In Heb 6:4, the word for 'fall away' is 'parapipto.' Parapipto literally means 'to fall from close beside,' that is, to desert something you were once a part of or to apostatize.

It is also important to note the exact sequence of the verses here in Heb 6:4-6. The warning to the believers is about others who were, like them, believers - but fell away. Specifically, "For in the case of those who have once been enlightened and tasted of the heavenly gift and have been made partakers of the Holy Spirit....and then having fallen away, it is impossible to renew them again to a state of repentence."

There is nothing hypothetical in this warning - for those who had received the Holy Spirit and were believers, but then "having fallen away," it is impossible [at least for preaching] to renew them to repentance. 

[Side note: Beware of translations adding the word 'if' to Heb 6:6, such as 'if they should fall away' - as there is no 'if' or other conditional in the Greek manuscripts.]

To defect from Christ, falling away from a position of relationship with Him, is nothing short of the willful rejection of faith in the covering blood of Christ. It's not merely struggling with sin, addiction, selfishness, rebelliousness, stagnating, backsliding, doubting God, being angry with God, or other pitfalls Christians often fall into, but rather deliberately rejecting salvation by faith and in so doing reverting to our former state before Christ - without the spirit, slave to sin, under condemnation. 
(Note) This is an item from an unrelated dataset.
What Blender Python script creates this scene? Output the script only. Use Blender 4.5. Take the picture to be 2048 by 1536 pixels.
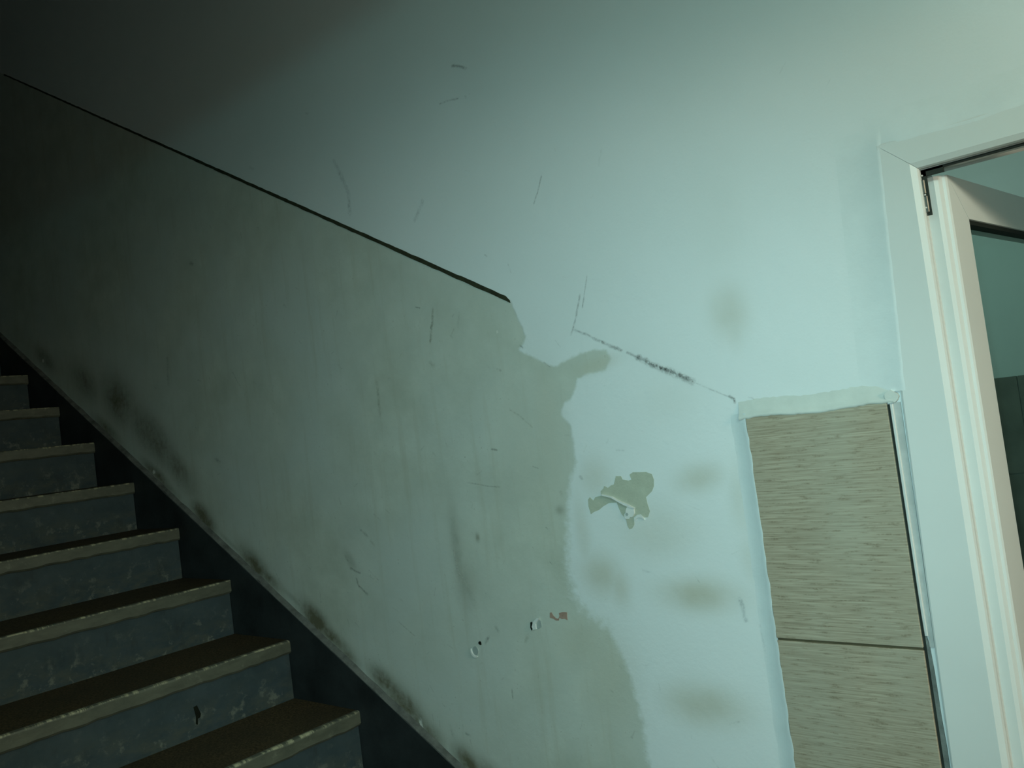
import bpy, bmesh, math, random
import numpy as np
from mathutils import Vector, Matrix

for o in list(bpy.data.objects):
    bpy.data.objects.remove(o, do_unlink=True)
scene = bpy.context.scene
col = scene.collection
rad = math.radians

# ------------------------------------------------------------------ camera
# X runs along the stair wall, Y points into it (wall face at y = 0), Z up, hall floor at z = 0
YAW, PITCH, ROLL, FOCAL = rad(-40.10), rad(2.60), rad(-7.41), 1682.1
fw = Vector((math.sin(YAW)*math.cos(PITCH), math.cos(YAW)*math.cos(PITCH), math.sin(PITCH)))
rt = fw.cross(Vector((0, 0, 1))).normalized()
up = rt.cross(fw)
r2 = rt*math.cos(ROLL) + up*math.sin(ROLL)
u2 = up*math.cos(ROLL) - rt*math.sin(ROLL)
cam_data = bpy.data.cameras.new('camera')
cam_data.sensor_fit = 'HORIZONTAL'
cam_data.sensor_width = 36.0
cam_data.lens = 36.0*FOCAL/2048.0
cam_data.clip_start = 0.02
cam = bpy.data.objects.new('camera', cam_data)
m = Matrix((r2, u2, -fw)).transposed().to_4x4()
m.translation = Vector((0.0, -1.45, 1.745))
cam.matrix_world = m
col.objects.link(cam)
scene.camera = cam

# ------------------------------------------------------------------ world, lights, exposure
world = bpy.data.worlds.new('world')
scene.world = world
world.use_nodes = True
world.node_tree.nodes['Background'].inputs[0].default_value = (0.55, 0.8, 0.75, 1)
world.node_tree.nodes['Background'].inputs[1].default_value = 0.0012

def lamp(name, loc, power, colour, radius):
    d = bpy.data.lights.new(name, 'POINT')
    d.energy = power
    d.color = colour
    d.shadow_soft_size = radius
    o = bpy.data.objects.new(name, d)
    o.location = loc
    col.objects.link(o)
    return o

# phone torch held beside the lens: a soft cone aimed at the middle of the wall
torch_data = bpy.data.lights.new('phone_torch_light', 'SPOT')
torch_data.energy = 51.0
torch_data.color = (0.585, 0.97, 1.0)
torch_data.spot_size = rad(80)
torch_data.spot_blend = 1.0
torch_data.shadow_soft_size = 0.006
torch = bpy.data.objects.new('phone_torch_light', torch_data)
torch.location = Vector((0.0, -1.45, 1.745)) + u2*0.035 - r2*0.02
torch.rotation_euler = (Vector((-1.06, 0.0, 1.42)) - torch.location).to_track_quat('-Z', 'Y').to_euler()
col.objects.link(torch)
# bulb on the hall side, right of the door, out of view
lamp('hall_bulb_light', (0.40, -1.05, 2.35), 19.0, (0.70, 1.0, 0.89), 0.05)
# second, warmer bulb further along the hall, beyond the door
lamp('end_bulb_light', (1.50, -0.55, 2.20), 46.0, (1.0, 0.77, 0.52), 0.05)
# strip light behind the viewer under the hall ceiling
for k in range(3):
    lamp('strip_light', (-0.25+0.30*k, -1.75, 2.45), 2.6, (0.35, 1.0, 0.98), 0.05)
lamp('room_fill_light', (-0.95, 1.35, 2.45), 10.0, (0.66, 1.0, 0.88), 0.06)  # fill lamp added to brighten the room's far wall
lamp('room_fill_light', (1.0, 1.2, 2.45), 5.0, (0.66, 1.0, 0.88), 0.06)  # second added fill, lifts the leaf's rail and visible face

vs = scene.view_settings
scene.display_settings.display_device = 'sRGB'
vs.view_transform = 'Standard'
vs.look = 'None'
vs.exposure = 0.0
vs.gamma = 1.0
vs.use_curve_mapping = False

# ------------------------------------------------------------------ node helpers
def new_mat(name):
    mt = bpy.data.materials.new(name)
    mt.use_nodes = True
    nt = mt.node_tree
    return mt, nt, nt.nodes['Principled BSDF']

def N(nt, kind, **kw):
    n = nt.nodes.new(kind)
    for k, v in kw.items():
        if k in ('operation', 'blend_type', 'data_type', 'attribute_name', 'interpolation_type', 'noise_dimensions', 'clamp'):
            setattr(n, k, v)
        else:
            n.inputs[k].default_value = v
    return n

def objcoord(nt, scale=(1, 1, 1)):
    tc = nt.nodes.new('ShaderNodeTexCoord')
    mp = nt.nodes.new('ShaderNodeMapping')
    mp.inputs['Scale'].default_value = scale
    nt.links.new(tc.outputs['Object'], mp.inputs['Vector'])
    return mp.outputs['Vector']

def poscoord(nt, scale=(1, 1, 1)):
    ge = nt.nodes.new('ShaderNodeNewGeometry')
    mp = nt.nodes.new('ShaderNodeMapping')
    mp.inputs['Scale'].default_value = scale
    nt.links.new(ge.outputs['Position'], mp.inputs['Vector'])
    return mp.outputs['Vector']

def noise(nt, vec, scale, detail=4.0, rough=0.55):
    n = nt.nodes.new('ShaderNodeTexNoise')
    n.inputs['Scale'].default_value = scale
    n.inputs['Detail'].default_value = detail
    n.inputs['Roughness'].default_value = rough
    nt.links.new(vec, n.inputs['Vector'])
    return n.outputs['Fac']

def maprange(nt, val, a, b, c=0.0, d=1.0, smooth=False):
    n = nt.nodes.new('ShaderNodeMapRange')
    if smooth:
        n.interpolation_type = 'SMOOTHSTEP'
    for i, v in zip(('From Min', 'From Max', 'To Min', 'To Max'), (a, b, c, d)):
        n.inputs[i].default_value = v
    nt.links.new(val, n.inputs['Value'])
    return n.outputs['Result']

def math_(nt, op, a, b=None):
    n = nt.nodes.new('ShaderNodeMath')
    n.operation = op
    for i, v in enumerate((a, b)):
        if v is None:
            continue
        if isinstance(v, (int, float)):
            n.inputs[i].default_value = v
        else:
            nt.links.new(v, n.inputs[i])
    return n.outputs[0]

def mix(nt, fac, a, b, blend='MIX'):
    n = nt.nodes.new('ShaderNodeMix')
    n.data_type = 'RGBA'
    n.blend_type = blend
    for i, v in ((0, fac), (6, a), (7, b)):
        if isinstance(v, (int, float)):
            n.inputs[i].default_value = v
        elif isinstance(v, tuple):
            n.inputs[i].default_value = (*v, 1)
        else:
            nt.links.new(v, n.inputs[i])
    return n.outputs[2]

def attr(nt, name):
    n = nt.nodes.new('ShaderNodeAttribute')
    n.attribute_name = name
    return n.outputs['Fac']

def bump(nt, bs, height, strength, dist):
    b = nt.nodes.new('ShaderNodeBump')
    b.inputs['Strength'].default_value = strength
    b.inputs['Distance'].default_value = dist
    nt.links.new(height, b.inputs['Height'])
    nt.links.new(b.outputs['Normal'], bs.inputs['Normal'])

def simple_mat(name, colour, rough=0.5, spec=0.3, vary=0.12, scale=12.0, metallic=0.0, bump_s=0.0):
    mt, nt, bs = new_mat(name)
    v = objcoord(nt)
    f = noise(nt, v, scale, 5)
    dark = tuple(c*(1-vary) for c in colour)
    lite = tuple(min(1, c*(1+vary)) for c in colour)
    nt.links.new(mix(nt, maprange(nt, f, 0.3, 0.7), dark, lite), bs.inputs['Base Color'])
    bs.inputs['Roughness'].default_value = rough
    bs.inputs['Specular IOR Level'].default_value = spec
    bs.inputs['Metallic'].default_value = metallic
    if bump_s:
        bump(nt, bs, noise(nt, v, scale*8, 3), bump_s, 0.002)
    return mt

# ------------------------------------------------------------------ materials
def wall_material():
    mt, nt, bs = new_mat('stair_wall_paint')
    v = objcoord(nt)
    vstreak = objcoord(nt, (30, 1, 2.2))
    n_fine = noise(nt, v, 55, 5, 0.6)
    n_mid = noise(nt, v, 9, 5, 0.6)
    n_big = noise(nt, v, 2.2, 3)
    n_str = noise(nt, vstreak, 1.0, 4, 0.6)
    # sound white emulsion, faintly blotchy
    white = mix(nt, maprange(nt, n_big, 0.35, 0.65), (0.69, 0.735, 0.73), (0.72, 0.76, 0.76))
    # old dirty paint on the lower wall
    old = mix(nt, maprange(nt, n_mid, 0.3, 0.72), (0.455, 0.485, 0.415), (0.580, 0.612, 0.540))
    old = mix(nt, maprange(nt, n_big, 0.38, 0.64, 0, 0.75), old, (0.53, 0.575, 0.54))
    old = mix(nt, maprange(nt, n_str, 0.54, 0.76, 0, 0.40), old, (0.42, 0.42, 0.335))
    n_spk = noise(nt, v, 120, 2, 0.5)
    old = mix(nt, math_(nt, 'MULTIPLY', maprange(nt, n_spk, 0.66, 0.74), maprange(nt, n_mid, 0.45, 0.6, 0, 0.55)), old, (0.30, 0.30, 0.25))
    # boundary: signed distance in metres, wobbling with noise
    sd = math_(nt, 'ADD', attr(nt, 'old_sd'), math_(nt, 'MULTIPLY', math_(nt, 'SUBTRACT', n_mid, 0.5), attr(nt, 'edge_soft')))
    sd = math_(nt, 'ADD', sd, math_(nt, 'MULTIPLY', math_(nt, 'SUBTRACT', n_fine, 0.5), attr(nt, 'edge_soft')))
    f_old = math_(nt, 'DIVIDE', sd, attr(nt, 'edge_soft'))
    f_old = maprange(nt, f_old, -0.35, 0.35, 1, 0, True)
    c = mix(nt, f_old, white, old)
    # beige stains showing through the white paint
    st = math_(nt, 'MULTIPLY', attr(nt, 'stain'), maprange(nt, n_mid, 0.25, 0.7, 0.65, 1.25))
    c = mix(nt, maprange(nt, st, 0.0, 1.0, 0, 0.85), c, (0.47, 0.455, 0.36))
    # brown grime scuffed on along the stairs
    so = math_(nt, 'MULTIPLY', attr(nt, 'soot'), maprange(nt, n_mid, 0.25, 0.62, 0.45, 1.25))
    so = math_(nt, 'MULTIPLY', so, maprange(nt, n_fine, 0.25, 0.65, 0.7, 1.15))
    c = mix(nt, maprange(nt, so, 0.0, 1.0, 0, 0.95), c, (0.115, 0.105, 0.06))
    # bare plaster chips
    ch = maprange(nt, math_(nt, 'MULTIPLY', attr(nt, 'chip'), maprange(nt, n_fine, 0.3, 0.6, 0.5, 1.3)), 0.35, 0.6)
    c = mix(nt, ch, c, (0.66, 0.66, 0.60))
    nt.links.new(c, bs.inputs['Base Color'])
    bs.inputs['Roughness'].default_value = 0.55
    bs.inputs['Specular IOR Level'].default_value = 0.22
    h = math_(nt, 'ADD', math_(nt, 'MULTIPLY', n_fine, 0.5), math_(nt, 'ADD', math_(nt, 'MULTIPLY', n_mid, 1.2), math_(nt, 'MULTIPLY', f_old, -0.25)))
    bump(nt, bs, h, 0.35, 0.003)
    return mt

def tile_material():
    mt, nt, bs = new_mat('woven_brown_tile')
    a = noise(nt, objcoord(nt, (9, 1, 420)), 1.0, 3, 0.65)
    b = noise(nt, objcoord(nt, (30, 1, 260)), 1.0, 2, 0.5)
    d = noise(nt, objcoord(nt, (260, 1, 240)), 1.0, 2, 0.5)
    g = noise(nt, objcoord(nt, (7, 1, 4)), 1.0, 2)
    c = mix(nt, maprange(nt, a, 0.32, 0.68), (0.255, 0.212, 0.148), (0.465, 0.412, 0.312))
    c = mix(nt, maprange(nt, g, 0.35, 0.65, 0, 0.4), c, (0.37, 0.365, 0.295))
    c = mix(nt, math_(nt, 'MULTIPLY', maprange(nt, b, 0.54, 0.68), maprange(nt, d, 0.35, 0.6, 0.25, 0.8)), c, (0.20, 0.165, 0.11))
    nt.links.new(c, bs.inputs['Base Color'])
    bs.inputs['Roughness'].default_value = 0.5
    bs.inputs['Specular IOR Level'].default_value = 0.25
    bump(nt, bs, math_(nt, 'ADD', a, math_(nt, 'MULTIPLY', d, 0.5)), 0.25, 0.001)
    return mt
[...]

Jude 1:22, I Tim 1:18-20, Luke 15:11-31, Luke 8:13, Heb 10:26-31, and other passages give examples of these 'temporary' believers. II Peter 2:20-22 goes so far as to say that it would have been better for these people to have never had true knowledge (relationship) with Christ then it is for them to have escaped the world by knowing Christ only to turn their backs on the gospel and return to the world. To receive Christ, but then later reject Him and trample underfoot Christ's blood (Heb 10:26-9), is to fall away from faith, relationship with Christ, and all the promises of God through the Holy Spirit.

These former believers, once begotten again in Christ as new creations (1 Peter 1:3, Gal 6:15) deliberately died to Christ, uprooting themselves from the source of life.

There are several reasons a believer might defect from Christ back to the world, such as love of sin or fear of persecution, but the in Heb 6 was that some converts were seeking to return to being under the law, rather than under grace. However, for a Christian to reject the idea that faith in Christ is what saves and instead seek the fulfillment of God's promises through the law can only bring condemnation, for the law has no power to save. (Heb 7:18-22.) Under the law, we all stand condemned.

If someone enters, but then rejects, the new covenant, then they also reject the seal of the Holy Spirit and Jesus as their guarantor. They cannot claim any of the promises of God, such as eternal life, for they no longer have faith, and God only wills that those who believe (continuously, not in the past) in Christ receive eternal life (John 3:13-18.)